Lecter makes his first and brief appearance in “Red Dragon”. The first film based on this novel is “Manhunter” starring William Petersen (Gil Grissom from CSI), where Lecter, here oddly named Lecktor, is played by Brian Cox. Its second film adaptation, “Red Dragon” starring Edward Norton, instead shows Anthony Hopkins reprising his role in 2002 after “The Silence of theLambs” (1991), for which he won an Oscar in 1992 as best actor (the Academy also awarded Jodie Foster as Clarice, director Jonathan Demme, screenwriter Ted Tally, and the film itself), and “Hannibal” (2001).
The last novel in the series, “Hannibal Rising”, was published in 2006 and narrates the youth of the character. The story of Hannibal, however, ends with “Hannibal” (published in 1999), which has a completely different ending from that of the film.
A TV series was also dedicated to this character, “Hannibal”.

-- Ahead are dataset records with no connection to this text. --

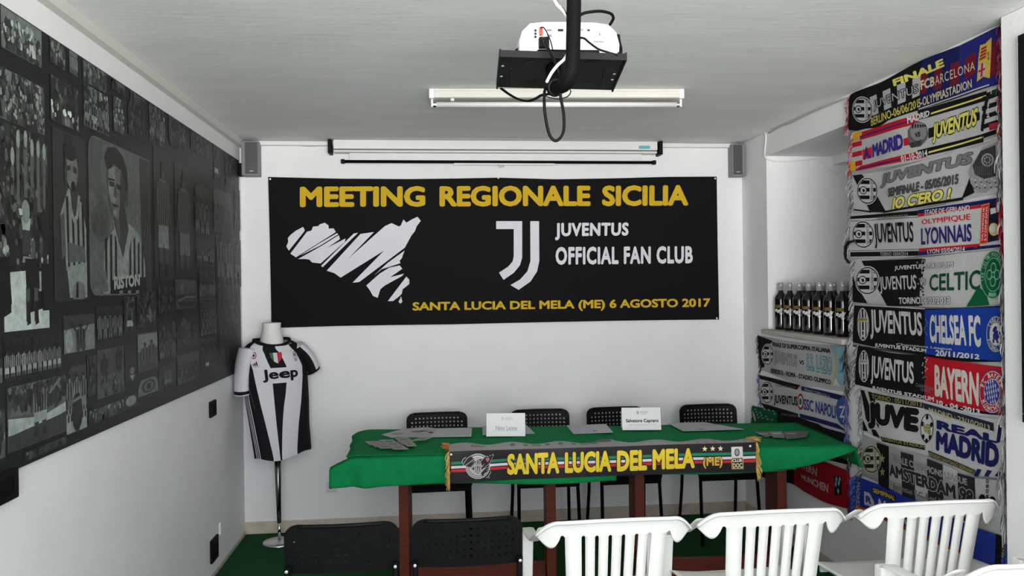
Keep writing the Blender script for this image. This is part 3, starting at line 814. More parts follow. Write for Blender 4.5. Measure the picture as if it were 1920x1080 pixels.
def rise(s, t): return .002 * math.sin(s * 9 + t * 4) * math.sin(t * 11)
SEAM = front_s(1156, 895, -.03)[0]
EDGE = sorted((((p - FL).dot(e2), (p - FL).dot(e1)) for p in (at_z(u, v, ZT) for u, v in ((700, 806), (686, 808), (672, 811.5), (660, 818), (661, 828), (656, 836), (657.5, 843), (651, 855)))))
def edge_s(t):
    if t <= EDGE[0][0]: return EDGE[0][1]
    for (a, sa), (c, sc) in zip(EDGE[:-1], EDGE[1:]):
        if t <= c: return sa + (sc - sa) * (t - a) / (c - a)
    return EDGE[-1][1]
def cloth_left():
    b = MB()
    th = .004
    zb = front_s(750, 909, -.02)[1]
    def top(u, v):
        s = u * SEAM; t = v * WT
        s = edge_s(t) * (1 - u) ** 3 + s * 1.0 if u < 1 else s
        z = ZT + .003 + rise(s, t)
        return tp(s, t, z)
    b.grid(top, 40, 28)
    def drop(u, v):                                       # front fall, with the loose corner flap at the left end
        s = -.115 + u * (SEAM + .115)
        fl = max(0, -s) / .115
        ztop = ZT + .003 - .050 * fl ** 1.2
        bul = .020 + .018 * math.sin(s * 7.5 + .6) * v + .02 * v + .028 * math.exp(-((s - .07) / .05) ** 2) * v ** .8 - .02 * math.exp(-((s - .0) / .03) ** 2) * v
        z = ztop * (1 - v) + (zb + .004 * math.sin(s * 5)) * v
        return tp(s, -bul - .018 * fl if v > 0 else -.010 * fl, z)
    b.grid(drop, 60, 10)
    def side(u, v):                                       # left fall, joining the flap
        t = u * WT
        k = math.exp(-t / .10)
        out = .012 + .02 * math.sin(t * 14) * v + .105 * k * (.55 + .45 * v) if v > 0 else .012 - .012 * math.sin(t * 14)
        if v == 0: return tp(edge_s(t), t, ZT + .003)
        return tp((edge_s(t) if k < .5 else 0) * (1 - v) - out * v, t - .02 * k * v, ZT - .150 * v)
    b.grid(side, 24, 8)
    o = b.build('tablecloth', 'felt', smooth=True, solid=th)
    tag(o, 'green felt cloth draped over the left table, hanging lower at the front left corner', 'tablecloth', 'green felt cloths')
def cloth_right():
    b = MB()
    z0 = front_s(1165, 893, -.03)[1]
    S0, S1 = SEAM - .05, LT
    zt = ZT - .002
    def lift(s): return max(0, (s - (LT - .42)) / .42)
    def top(u, v):
        s = S0 + u * (S1 - S0); t = v * WT
        sh = (BR - FL).dot(e1) - LT                        # the right end runs obliquely
        s += sh * v * u
        z = zt + rise(s, t) * .5
        return tp(s, t, z)
    b.grid(top, 40, 14)
    def drop(u, v):
        s = S0 + u * (S1 - S0)
        k = lift(s) ** 1.5
        z = zt * (1 - v) + (z0 * (1 - k) + (zt - .004) * k) * v
        t = -(.014 + .015 * math.sin(s * 8)) * v * (1 - k) - .025 * k * v
        return tp(s, t, z)
    b.grid(drop, 40, 8)
    def end(u, v):
        t = u * (WT - .04)
        sh = (BR - FL).dot(e1) - LT
        k = 1 - u
        return tp(LT + sh * t / WT + .010 * v + .015 * k * v, t - .02 * v * k, zt - .098 * v)
    b.grid(end, 16, 8)
    o = b.build('tablecloth', 'felt', smooth=True, solid=.004)
    tag(o, 'green felt cloth over the right table, its right corner flaring out toward the scarves', 'tablecloth', 'green felt cloths')
cloth_left(); cloth_right()

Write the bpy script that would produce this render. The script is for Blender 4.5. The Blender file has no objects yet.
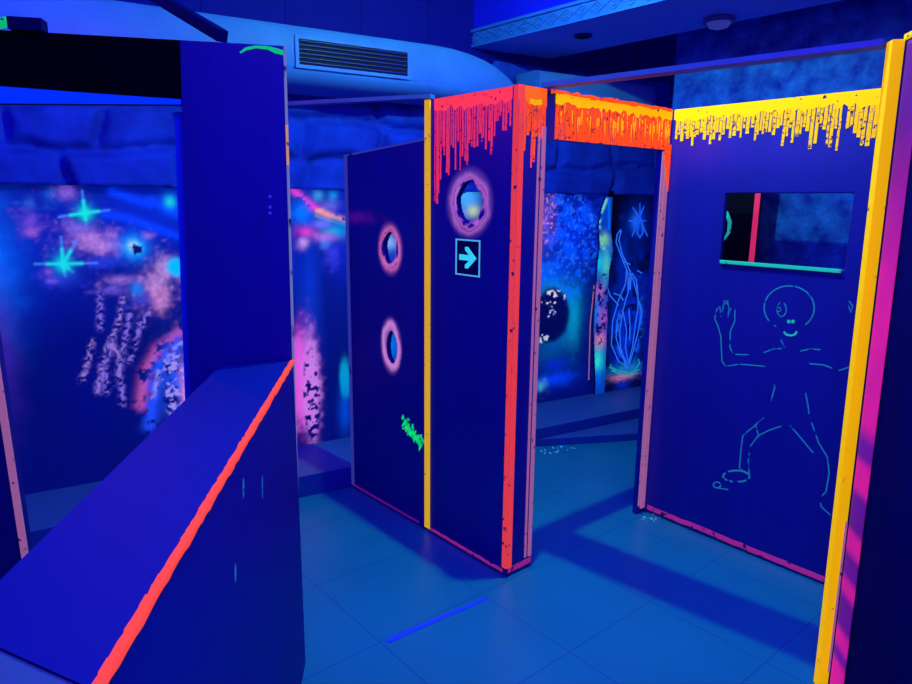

Before the Lecter Series, Harris wrote “Black Sunday” (1975), a novel that narrates about a terrorist attack with a dirigible against New Orleans stadium, where the Super Bowl is taking place. Even in this one the author investigates the minds of the villains, showing without any filter the logic of their intentions and actions to the reader.
I remember I started reading the book in 2001 and then I was forced to temporarily stop reading after the attacks of September 11, because it appeared too realistic to me. Then I picked it up again years later and finished it in a few days.

After “Hannibal Rising” I wondered what Harris could ever write, because the Lecter series seemed complete. Of course, there would be much to tell between the end of this novel and the beginning of “Red Dragon”, but I don’t know to what extent it would make sense to write a book out of it. Lecter is already perfect this way. Actually, I’d be curious to know what other frightening characters dwell in Harris’s mind. I would like to meet them.

I have no idea what Harris is doing now, but I sincerely hope that he is torturing himself at least one last time so as to give us another beautiful piece of his work.